In the opening lines of the letter Ripple thanks staff for a 20 May meeting and frames its submission as a doctrinal answer to Peirce’s query. It leans on the 2022 academic treatise The Ineluctable Modality of Securities Law by Lewis Cohen et al., quoting it in full: “[T]here is no current basis in the law relating to ‘investment contracts’ to classify most fungible crypto assets as ‘securities’ when transferred in secondary transactions…” Ripple argues that the paper remains “the most accurate reflection of existing law.”
The company advances a two-pronged litmus test for determining when a token has definitively “severed” from an accompanying investment contract. Under Ripple’s proposal, any later sale of the asset is presumed not to be a securities transaction unless (i) a material promise made to the original purchaser remains outstanding and (ii) the subsequent holder retains enforceable rights arising from that promise. Examples of qualifying promises, the letter states, would include commitments to build a functional blockchain or to provide dividends—whereas “general public statements or puffery should not qualify.”

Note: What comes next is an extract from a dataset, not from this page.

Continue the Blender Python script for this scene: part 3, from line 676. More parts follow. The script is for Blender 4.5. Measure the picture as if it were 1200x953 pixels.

While recognizing the SEC’s worry that bad actors might exploit legal lacunae, Ripple tells the agency that closing any genuine gap is “Congress’s—not the SEC’s—to fill.” In the interim, Ripple endorses a “well-designed safe harbor” but warns that concepts such as “fully functional” or “sufficiently decentralized” are too malleable to anchor regulatory certainty.
Commissioner Peirce’s own remarks supply the backdrop. In “New Paradigm” she conceded that “most currently existing crypto assets in the market are not [securities]” and highlighted the difficulty of “determining when a non-security crypto asset subject to an investment contract separates from the investment contract.” Peirce floated, among other options, a time-limited safe harbor. Ripple seizes on that momentum, contending that its bright-line test is superior to “decentralisation” metrics and would let functional networks circulate tokens “openly, transparently, and permissionlessly” without imposing disclosures that suggest control where none exists.
Market reaction has been muted. XRP continues to trade near the $2.30 zone.